Douglas Otis wrote:
On Aug 13, 2007, at 2:01 PM, Carl Karsten wrote:
I am not sure tasting is criminal or fraud.
Tracking domain related crime is hindered by the millions of domains
registered daily for "domain tasting." Unregistered domains likely to
attract errant lookups will not vary greatly from unregistered domains
useful for phishing. The large flux in domain names significantly
inhibits anti-phishing efforts.
doesn't make it criminal or fraud, unless you can prove the intent was to hinder
law enforcement. good luck with that.
Although some may see delays in publishing as problematic, often domain
facilitated crime depends upon the milli-second publishing rapidity used
to evade protective strategies. A publishing process that offers
notification will allow protection services a means to stay ahead of
criminals. Exceptions could be granted on an exigent or emergency
basis, where of course additional fees might be required.
"exigent or emergency" sounds like someone would have to approve/deny the
request. One of 2 things will have to happen:
1) spikes in number of requests per day will overwhelm the staff, and
"emergency" requests will go unanswered for days.
2) a huge staff will have to be paid to be standing by and normally not doing
anything, just to cover the spikes. and the chance of only having just enough
to cover the spikes is slim to none, so either #1 will happen anyway, (just not
as often) or the staff will be extra huge such that it is always underulitized,
even during the highest spikes.
Just as background checks are normally part of the hand gun trade, a
background check should be normally part of the domain trade.
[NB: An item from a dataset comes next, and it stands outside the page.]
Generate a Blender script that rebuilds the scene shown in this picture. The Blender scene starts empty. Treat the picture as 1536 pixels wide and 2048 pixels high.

see my other post (doesn't scale)
Many are
deceived by "cousin" domains frequently used in crimes netting billions
in losses. Money garnered by capturing errant domain entries can not
justify criminal losses that are likely to have been otherwise
prevented. Domain tasting is worse than a disgrace.
you lost me on this one.
This is sounding like "People Vs Larry Flint" where he says "you don't have to
like my magazine, but you do have to let me publish it." I am not saying
tasting is a free speech thing, but I do see it as something currently legal,
and don't see a way to make it a crime without adversely effecting the rest of
the system.
For domains to play any role in securing email, a published MX record
should become a necessary acceptance requirement. Using MX records also
consolidates policy locales which mitigates some DDoS concerns.
I think it is too late to try to reform e-mail. but I am curious how you think
this would be implemented in the existing system.